I soon realized those bursts were coming whenever MTV aired a Teen Mom or 16 and Pregnant episode involving adoption. I typically roll my eyes when another clumsy adoption storyline shows up in a scripted show or bristle when reality tv mines the adoption process for stories. But here was a television franchise with massive reach giving lots of viewers their first (heavily edited and manipulated) glimpses of real-life open adoptions. And it didn’t seem to be doing much for the cause.

For better or worse, open adoption is working its way into mainstream entertainment. Which brings us to our writing prompt:

How have you seen open adoption portrayed on television? What did you think? What, if anything, would you like to see?

 

I’m going to write the opposite of this prompt, because I am a contrary goofus.

 

I haven’t really watched any TV aside from the occasional ball game since I was eight years old. I will watch things on DVD, however, especially now that Netflix is around to make my life better. When I was pregnant with Cricket, I bought and watched the first three seasons of The Gilmore Girls. I don’t know what kind of sense you have of my from the blog, but GG is very much not my normal fare; my other TV DVDs are Buffy the Vampire Slayer, Heroes, Firefly, The West Wing, Battlestar Galactica, The Wire, and I have my eye on Deadwood. I don’t watch feel-good TV, and I don’t want stereotypically girly TV. And yet, most of the way through a crisis pregnancy, knowing that I was going to lose my baby, I suddenly decided that it was time to watch The Gilmore Girls after knowing only the premise.

 

Funnily enough, the obvious reason for my interest didn’t occur to me until well after the adoption had taken place. I was watching—and sniffling over—a show about a woman who got inconveniently pregnant and while it was hard, she kept her baby and it was the best thing ever and they loved each other like no one else on earth. I sat alone in a room in my parents’ house, watching my stomach twitch and listening to the show and failing to take the hint my subconscious was giving. After I’d watched all the DVDs I bought (massively on sale, I am lamely compelled to point out), I got the rest of the series via Netflix. I craved this faerie-tale product offering me the opposite of adoption. Heck, adoption never comes up on the show; if I remember correctly, abortion is mentioned briefly, but the big decision is whether to marry the father or not.

 

I still have the DVDs. Mr. Book thinks that I should sell them off since I don’t like the show—I don’t like the show!—but I am weirdly superstitious about getting rid of them. I don’t have many relics from that pregnancy, and I feel somewhat obligated to keep a memento, since it feels as though that pregnancy ended in a death. Of course, there is still a child who was born at the end of it running around a few hours from me . . . but as many times as I try to rephrase that, I can’t get away from the fact that to me, right now, it feels like a death.

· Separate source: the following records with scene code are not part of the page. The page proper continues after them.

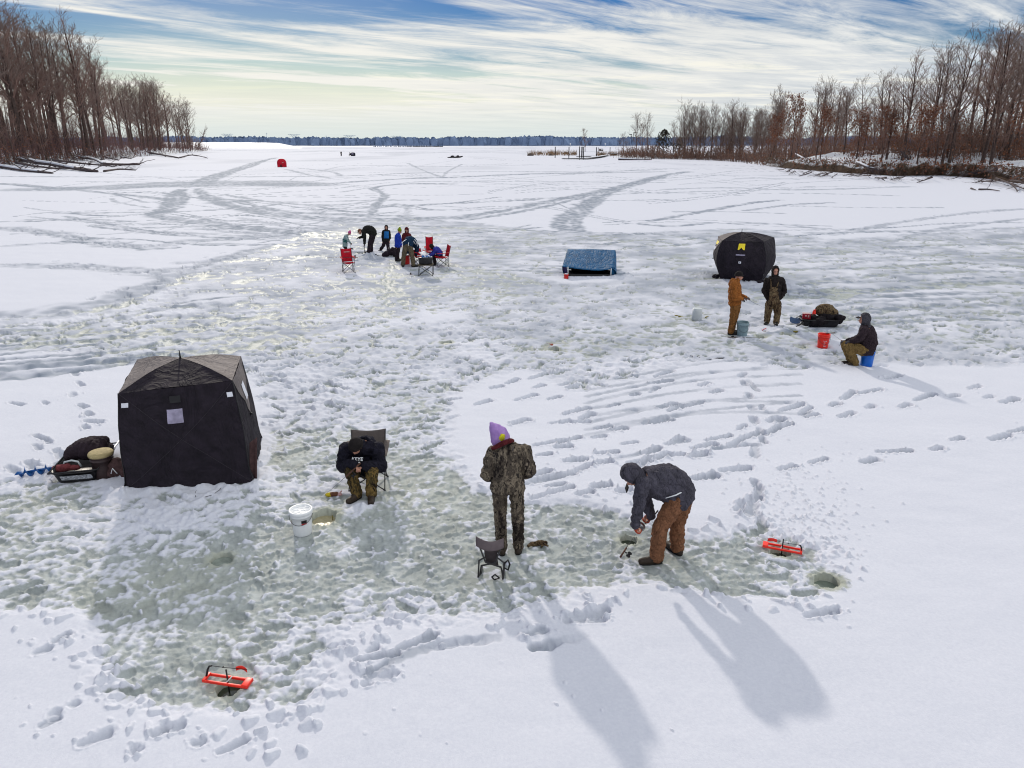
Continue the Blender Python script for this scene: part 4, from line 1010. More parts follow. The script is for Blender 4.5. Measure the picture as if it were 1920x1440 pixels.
rod('long dark rod laid across the arms of the lone red chair', [AT(671, 483, q.y - .1), AT(655, 483, q.y), AT(630, 483, q.y + .05), AT(613, 483, q.y + .1)], q + Vector((0, 0, .65)), .30, .12, (0, -.3, 1), .011, tipr=.006)
# cooler on folding stand
loc = G(799, 516, -.03); st = empty('folding_stand', loc, 'dark folding stand carrying the black cooler', 'folding stand')
for sx_ in (-1, 1):
    for y in (-.2, .22):
        MB().tube([(-.30 * sx_, y, 0), (.28 * sx_, y, .42)], .011, 8).build('leg', M['dark'], st)
    MB().tube([(.28 * sx_, -.2, 0), (.29 * sx_, -.2, .48)], .011, 8).build('upright', M['dark'], st); MB().tube([(.28 * sx_, .22, 0), (.29 * sx_, .22, .48)], .011, 8).build('upright', M['dark'], st)
MB().box((0, 0, .44), (.60, .46, .03), None, .01).build('tray', M['tanpants'], st)
PADS.append((loc.x, loc.y, .4, -.03))
lo = loc + Vector((0, 0, .462)); co = empty('cooler', lo, 'black soft cooler filled with blue and silver cans on the folding stand', 'cooler')
b = MB()
for i in range(2):
    pass
b.loft([(Vector((0, 0, 0)), Vector((1, 0, 0)), .27, .19), (Vector((0, 0, .05)), Vector((1, 0, 0)), .285, .205), (Vector((0, 0, .24)), Vector((1, 0, 0)), .29, .21), (Vector((0, 0, .27)), Vector((1, 0, 0)), .275, .20)], 28)
b.build('cooler_tub', M['black'], co)
random.seed(5)
for i in range(9):
    a = random.uniform(0, 6.28); rr_ = random.uniform(.03, .19)
    ax = Vector((random.uniform(-1, 1), random.uniform(-1, 1), random.uniform(.1, .8))); p = Vector((math.cos(a) * rr_, math.sin(a) * rr_ * .7, .27 + random.uniform(0, .05)))
    cn = MB().lathe([(0, -.06), (.028, -.06), (.033, -.05), (.033, .045), (.026, .06), (0, .058)], 14, (0, 0, 0), ax).build('drink_can', M['can'] if i % 3 else M['vestblue'])
    cn.location = lo + p; tag(cn, 'drink can heaped in the black cooler', 'drink can', 'cans in the black cooler')
loc = G(733, 481, -.03); b = MB()
for x, y, z, r in [(-.22, 0, .12, .14), (-.02, .05, .18, .16), (.12, .05, .3, .14), (.2, 0, .16, .17), (-.34, -.05, .09, .10)]: b.ball((x, y, z), (r, r * .8, r))
bg = blob('gear_bag', b, M['darkpants'], None, .03, 2, .03, 7); bg.location = loc; tag(bg, 'large dark gear bag on the ice before the child in the blue vest', 'bag'); PADS.append((loc.x, loc.y, .4, -.03))
q = MB(); q.tube([(-.2, -.12, .3), (-.05, -.16, .42), (.12, -.12, .36)], .014, 6); q.build('bag_strap', M['black'], bg)
lo = G(768, 517, -.03); rod('short jigging rod dropped on the ice in front of the navy jacket man', [lo + Vector((.12, .05, .06)), lo + Vector((-.02, 0, .03)), lo + Vector((-.12, .0, .06)), lo + Vector((-.2, .02, .16))], lo, .14, .08, (0, -.5, .6), .012)
lo = G(710, 481, -.03); rod('small rod lying on the ice left of the dark gear bag', [lo + Vector((-.2, 0, .04)), lo + Vector((.05, 0, .04)), lo + Vector((.3, .05, .03)), lo + Vector((.5, .05, .03))], lo, .18, .08, (0, -.3, .9), .01, tipr=.005)

# folding tripod stool
loc = G(921, 1080); st = empty('folding_stool', loc, 'folding tripod stool with grey cloth behind the camouflaged man', 'stool', rz=math.radians(-8)); st.scale = (1.05, 1.05, 1.16)
W2 = .13
for sx_ in (-1, 1):
    MB().tube([(sx_ * .15, -.05, .0), (sx_ * .15, .02, .17), (-sx_ * .02, .06, .26), (-sx_ * .13, .08, .40)], .011, 8).build('leg', M['dark'], st)
    MB().tube([(sx_ * .14, .02, .0), (sx_ * .12, .0, .12), (-sx_ * .06, -.05, .20), (-sx_ * .14, -.06, .43)], .011, 8).build('leg', M['dark'], st)
MB().tube([(-.15, -.05, .012), (-.13, .03, .012), (-.14, .16, .012)], .011, 8).build('foot_bar', M['dark'], st)
MB().tube([(.15, -.05, .012), (.15, .03, .012), (.13, .18, .012)], .011, 8).build('foot_bar', M['dark'], st)
MB().grid(lambda a, c: Vector((lerp(-.165, .165, a), -.07 - .05 * math.sin(PI * a), lerp(.40, .515, c) - .025 * math.sin(PI * a))), 14, 5).build('back_strip', M['stoolgrey'], st, solid=.008)
MB().grid(lambda a, c: Vector((lerp(-.075, .085, a) * (1 - .12 * c), -.05 + .14 * c - .03 * math.sin(PI * c), lerp(.39, .09, c))), 10, 10).build('sling_seat', cloth('dark_sling', (.062, .05, .052)), st, solid=.008)
b = MB(); b.tube([(.16, .02, .16), (.20, .03, .2), (.22, .04, .14), (.2, .04, .07), (.15, .03, .10), (.16, .02, .17)], .012, 8); b.tube([(.02, -.07, .03), (.06, -.08, .07), (.11, -.06, .02), (.05, -.07, .0), (.02, -.07, .03)], .010, 8); b.build('strap', M['black'], st)
PADS.append((loc.x, loc.y, .3, -.05))
# gloves on the ice
loc = G(1010, 1023, -.045); b = MB(); b.capsule((-.10, 0, .02), (.0, .01, .03), .028, .036); b.capsule((.0, .0, .04), (.10, .02, .035), .04, .026); b.capsule((.05, 0, .04), (.12, -.04, .02), .018, .012); b.capsule((.08, 0, .03), (.03, -.06, .015), .015, .011); b.capsule((-.1, 0, .02), (-.14, -.02, .01), .024, .02)
g_ = blob('camouflage_glove', b, M['camo3'], None, .008, 1, .008, 22); g_.location = loc; tag(g_, 'crumpled camouflage glove on the ice right of the camouflaged man', 'glove')
loc = G(626, 931, -.045); b = MB(); b.capsule((-.10, -.01, .03), (.02, .0, .035), .034, .036)
g_ = empty('lure_pouch', loc, 'yellow and brown pouch with a pale pink end on the slush by the seated man', 'pouch')
blob('yellow_end', MB().capsule((-.10, -.01, .035), (-.05, .0, .035), .030, .036), M['yellowthing'], g_, .008, 1, .006, 25)
blob('brown_middle', MB().capsule((-.03, 0, .04), (.05, .01, .038), .037, .032), M['brownthing'], g_, .008, 1, .006, 25)
blob('pink_end', MB().capsule((.07, .01, .035), (.11, .0, .035), .028, .022).capsule((.09, .02, .05), (.12, .03, .08), .012, .010), M['pinkgrey'], g_, .008, 1, .006, 25)
# holes with water
WATER = mat('dark_hole_water', (.035, .045, .028), .08, .4, 4, spec=.6); YELLOW = mat('yellow_slush', (.34, .30, .18), .3, .25, 14, .4, 40)
def hole(label, p, R, m, zw=-.14):
    p = Vector(p); HOLES.append((p.x, p.y, R)) if not any(abs(h[0] - p.x) < .01 and abs(h[1] - p.y) < .01 for h in HOLES) else None
    o = MB().lathe([(0, 0), (R * .5, .002), (R * 1.12, 0)], 28).build('ice_hole', m); o.location = (p.x, p.y, zw); tag(o, label, 'ice hole')
    return o
hole('drilled hole with dark green water below the bending man', HOLE2, .105, WATER, -.13)
yh = G(608, 970); hole('wide hole brimming with yellow slush beside the white lidded bucket', yh, .155, YELLOW, -.115)
MOUNDS.append((G(600, 952).x, G(600, 952).y, .2, .05)); MOUNDS.append((G(640, 965).x, G(640, 965).y, .2, .04))
tw = MB().tube([G(624, 975, -.09), AT(623, 966, G(624, 975).y)], [.008, .005], 6).build('jig_stick', M['fish']); tag(tw, 'short green stick upright in the yellow slush hole', 'stick')
# tip-ups
def tipup(label, loc, rz, hl):
    r = empty('tip_up', loc, label, 'tip-up', 'red tip-ups set over holes', rz)
    for y in (-.05, .05): MB().box((0, y, .025), (.50, .022, .026), None, .004).build('side_rail', M['orange'], r)
    MB().box((-.235, 0, .03), (.03, .12, .03), None, .004).build('end_block', M['orange'], r)
    MB().box((.215, 0, .032), (.07, .12, .036), None, .006).build('end_block', M['orange'], r)
    MB().tube([(0, 0, -.2), (0, 0, .16)], .008, 8).build('spindle', M['black'], r)
    MB().tube([(0, -.055, .03), (.02, .055, .035)], .007, 6).build('cross_pin', M['greywhite'], r)
    MB().tube([(-.235, .0, .04), (-.232, .03, .10), (-.215, .04, .135), (-.19, .045, .14)], [.011, .011, .010, .008], 8).build('spring_holder', M['black'], r)
    MB().tube([(-.19, .045, .14), (-.05, .05, .137), (.08, .05, .145), (.20, .05, .15)], .0032, 6).build('flag_wire', M['black'], r)
    MB().box((-.065, .05, .14), (.012, .012, .012)).build('wire_bead', M['black'], r)
    MB().grid(lambda a, c: Vector((.075 + .12 * a, .05 + .012 * math.sin(3 * a), .16 - .045 * c + .018 * math.sin(PI * a) - .006 * (a - .5))), 8, 3).build('flag', M['orange'], r, solid=.003)
    h = Vector(loc); HOLES.append((h.x + hl[0], h.y + hl[1], .115))
    o = MB().lathe([(0, 0), (.06, .001), (.135, 0)], 24).build('ice_hole', WATER); o.location = (h.x + hl[0], h.y + hl[1], -.15)
    return r, o
t1, h1 = tipup('red tip-up in the near left slush, its small flag bent over', G(428, 1283, -.05), math.radians(-11), (.02, -.03)); tag(h1, 'dark hole under the near left red tip-up', 'ice hole')
t2, h2 = tipup('red tip-up at the right tip of the trodden slush', G(1466, 1033, -.05), math.radians(180 - 22), (-.02, -.02)); tag(h2, 'dark hole under the red tip-up on the right', 'ice hole')
for t in (t1, t2): t.location.z = -.03

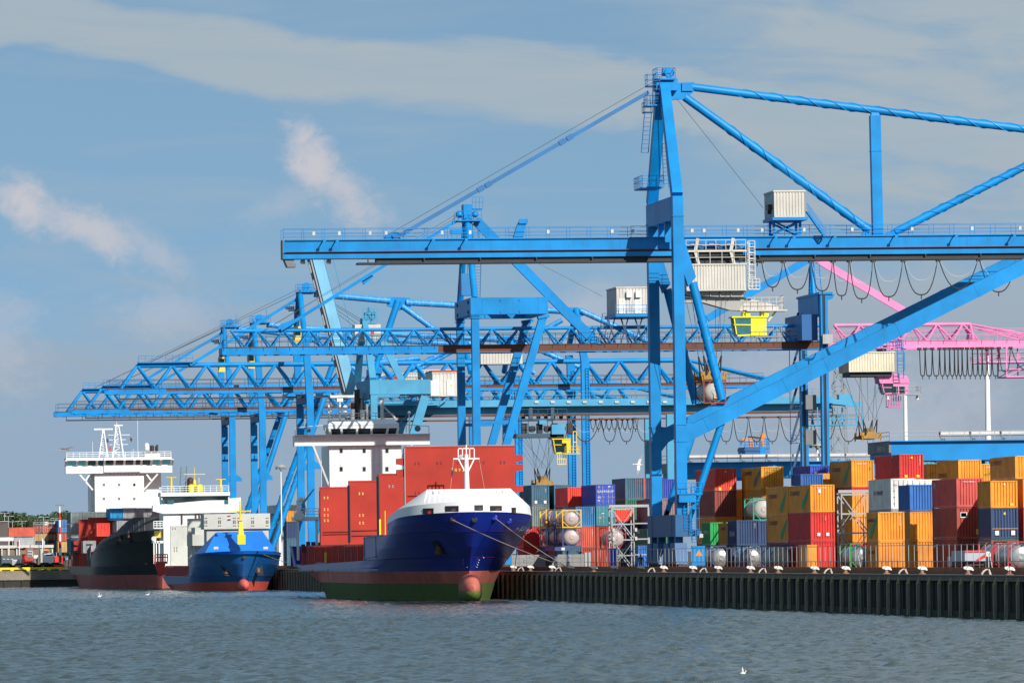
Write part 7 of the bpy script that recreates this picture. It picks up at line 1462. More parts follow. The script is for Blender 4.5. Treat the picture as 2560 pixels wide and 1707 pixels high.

5 thoughts on “Open Adoption Roundtable #24

  1. Hi, I am delurking just to tell you that Buffy is my all time favorite show but I also watched Gilmore Girls religiously. I think the similarity between the two is that the characters talk alot & talk fast.
    Also, I really enjoy your blog! I’m so happy that you are getting to really enjoy your time with Joey and think it’s great that he’s so attached to you.

  2. I can’t watch Gilmore Girls because of how fast they talk, and I also don’t like comedy or “chick” flicks/shows. My alltime favorite show was The Wire; Deadwood took a few episodes to get into because it started out terribly dark, but it either got lighter or I gave up noticing because I was sorry when it was over.

    I can understand why it feels like a death to you. Grieving is real.